Bert the bot, and automating some of our release process

by Mark on June 7/2011

At FreshBooks, we do releases every other week. In the time between, we sometimes need to push small hotfixes out. We use jabber to communicate changes between our operations team and the developers. Tickets or issues that need to be deployed go into a “Hotfix Queue”. In the past we’ve manually managed that queue both in our heads and as the topic of the group chat. As we’ve grown managing this queue mentally and manually in the groupchat title has become a bit tedious. This seemed like a perfect place to implement some better tooling.

I figured it would be pretty simple to whip up a chat bot in Node.js using node-xmpp Within an afternoon, I was able to crank out a passable prototype that assisted in managing the outgoing issue queue. Since then, the bot has been enhanced and improved to the point of being a useful, easy to extend, entertaining utility. Its current feature set includes getting weather information, managing our release issue queue, and I’m planning on adding when the next bus will arrive at the office, as soon as the TTC opens that data set up.

Design of the bot

The bot is designed around having a number of tasks that respond to different commands. Commands can be any set of characters, and calling a command is done by starting a message to the group chat or directly to the bot starting with those characters. For example the Weather task has two commands !weather and !forecast. Any message starting with either of those values will be parsed by the bot and the text that follows will be sent to the task.
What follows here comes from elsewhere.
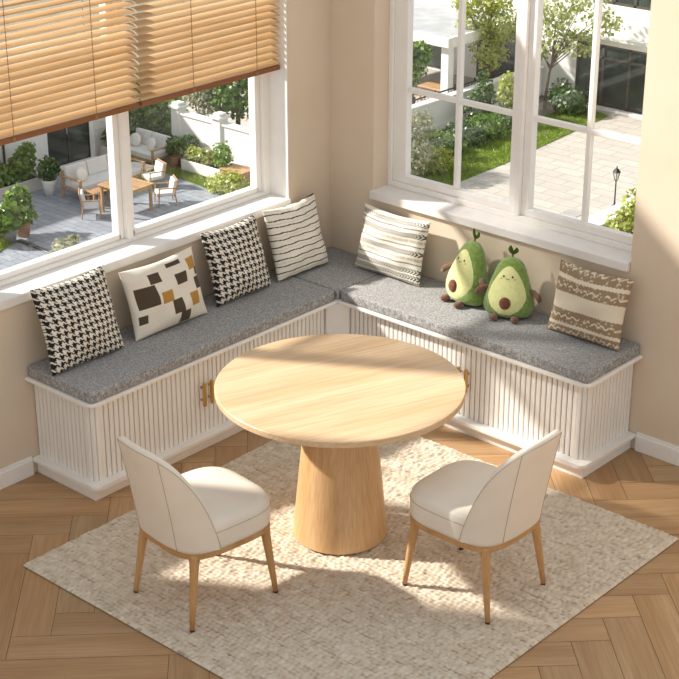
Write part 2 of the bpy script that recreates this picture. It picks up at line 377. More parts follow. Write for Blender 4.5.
# ------------------------------------------------------------------ banquette benches
D, DP, L1, L2, CAP, LED = .463, .424, 2.106, 1.992, .504, .088
RIB, GR = .029, .0038
def ribbed(x0, x1, depth=.0055, z0=LED, z1=CAP-.018):
    """reeded face in local x from x0 to x1, proud towards -y"""
    n = max(1, round((x1-x0)/RIB)); p = (x1-x0)/n; prof = []
    for k in range(n):
        a = x0+k*p
        prof += [(a, 0), (a+GR*.5, 0), (a+GR*.5+.0015, -depth*.75), (a+GR*.5+.005, -depth), (a+p-GR*.5-.005, -depth), (a+p-GR*.5-.0015, -depth*.75), (a+p-GR*.5, 0)]
    prof.append((x1, 0)); poly = prof+[(x1, .012), (x0, .012)]
    return prism(poly, z0, z1)
def place(bm, loc, rz): bmesh.ops.transform(bm, matrix=Matrix.Translation(loc) @ Matrix.Rotation(rz, 4, 'Z'), verts=bm.verts); return bm
RC = .045
def bench(name, label, right):
    """built in plan with the front facing local -y, the free end at local +x and the wall along y=0 (right wall); mirrored for the left wall"""
    L = L2 if right else L1; LP = L-.036
    t = thing(name, label, 'bench')
    def fin(bm):
        if not right: bmesh.ops.transform(bm, matrix=Matrix(((0, -1, 0, 0), (-1, 0, 0, 0), (0, 0, 1, 0), (0, 0, 0, 1))), verts=bm.verts)
        return bm
    # carcass, plinth, ledge, top board
    obj('carcass', fin(B(D, LP-.012, -DP+.012, -.003, LED, CAP-.018)), 'white', t)
    obj('plinth', fin(B(D-.02, L-.026, -DP, -.003, 0, LED-.02, .002)), 'white', t)
    r = .036
    led = [(D-.02, -.003), (D-.02, -D)]+arc(L-r, -D+r, r, -PI/2, 0)+[(L, -.003)]
    obj('bottom_ledge', fin(prism(led, LED-.022, LED, .005, 2)), 'white', t)
    cap = [(D+.0005, -.003), (D+.0005, -D)]+arc(L-r, -D+r, r, -PI/2, 0)+[(L, -.003)]
    obj('top_board', fin(prism(cap, CAP-.018, CAP, .005, 2)), 'white', t)
    # ribbed doors on the front, ribbed end panel, ribbed rounded corner
    mid = 1.258 if right else 1.372; a, b = .512, LP-RC
    for x0, x1, hx in ((a, mid-.001, mid-.024), (mid+.001, b, mid+.024)):
        d = obj('door', fin(place(ribbed(x0, x1), (0, -DP+.012, 0), 0)), 'white_rib', t)
        bm = bmesh.new(); box(bm, hx-.007, hx+.007, -DP-.028, -DP-.012, .238, .362, .003)
        box(bm, hx-.004, hx+.004, -DP-.013, -DP+.004, .262, .272); box(bm, hx-.004, hx+.004, -DP-.013, -DP+.004, .328, .338)
        obj('handle', fin(bm), 'brass', d)
    obj('end_panel', fin(place(ribbed(RC, DP-.006), (LP-.012, -DP, 0), PI/2)), 'white_rib', t)
    bm = bmesh.new()
    for k in range(3):
        a0, a1 = -PI/2+k*PI/6+.06, -PI/2+(k+1)*PI/6-.06
        p = prism(arc(LP-RC, -DP+RC, RC, a0, a1, 3)+arc(LP-RC, -DP+RC, RC-.02, a1, a0, 3), LED, CAP-.018); me = bpy.data.meshes.new('t'); p.to_mesh(me); p.free(); bm.from_mesh(me); bpy.data.meshes.remove(me)
    p = prism([(LP-RC, -DP+RC)]+arc(LP-RC, -DP+RC, RC-.012, -PI/2, 0, 6), LED, CAP-.018); me = bpy.data.meshes.new('t'); p.to_mesh(me); p.free(); bm.from_mesh(me); bpy.data.meshes.remove(me)
    obj('corner_post', fin(bm), 'white_rib', t)
    # plain stile beside the room corner
    return t
bench('storage_bench', 'white ribbed storage bench along the left wall under the blinds', False)
bench('storage_bench', 'white ribbed storage bench along the right wall under the window without blinds', True)
t = thing('corner_bench', 'plain white corner unit joining the two ribbed benches', 'bench')
poly = [(.003, -.003), (D-.001, -.003), (D-.001, -DP+.02), (.53, -DP), (DP, -.53), (DP-.02, -D+.001), (.003, -D+.001)]
obj('carcass', prism([(.003, -.003), (D-.001, -.003), (D-.001, -DP-.02), (DP+.02, -D+.001), (.003, -D+.001)], LED, CAP-.018), 'white', t)
obj('filler_panel', prism([(.508, -DP+.006), (.508, -DP-.002), (DP+.002, -.508), (DP-.006, -.508)][::-1], LED, CAP-.018), 'white', t)
obj('top_board', prism([(.003, -.003), (D-.0005, -.003), (D-.0005, -D+.0005), (.003, -D+.0005)], CAP-.018, CAP), 'white', t)
obj('plinth', prism([(.003, -.003), (D-.022, -.003), (D-.022, -D+.022), (.003, -D+.022)], 0, LED-.02), 'white', t)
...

I think this gives you a pretty flexible and powerful way to make command based bot tasks. The commands can easily interact with any HTTP or socket based interface thanks to node’s great built in socket support. The bot also provides a simple promise implementation for building bot commands that require asynchronous work.

Installing the bot

I’ve put the bot up on github and installing it is pretty simple. You’ll need Node.js 0.4.6 or greater, and npm 1.0. After cloning the repository, or downloading a tar file, you can install all the dependencies with npm

npm bundle

This will download all the dependencies into the node_modules, afterwards you should copy the config.json.sample to config.json and add in your connection information and task configuration. After the configuration file is in place you can start the bot with node bot.js. Your bot should join the configured rooms, and respond to direct messages.

Future improvements

While the bot works, and does what it does reasonably well, I can see a few areas of improvement. Currently its impossible to make logging or non-command based tasks. It’d be useful to be able to make message listeners that could respond to conversation as it happens. The bot could also benefit from a few more general purpose tasks, like reminders and leaving notes for other people. Hopefully, if you’re on a jabber network all day, you’ll find this bot useful, and be able to help automate some part of your day.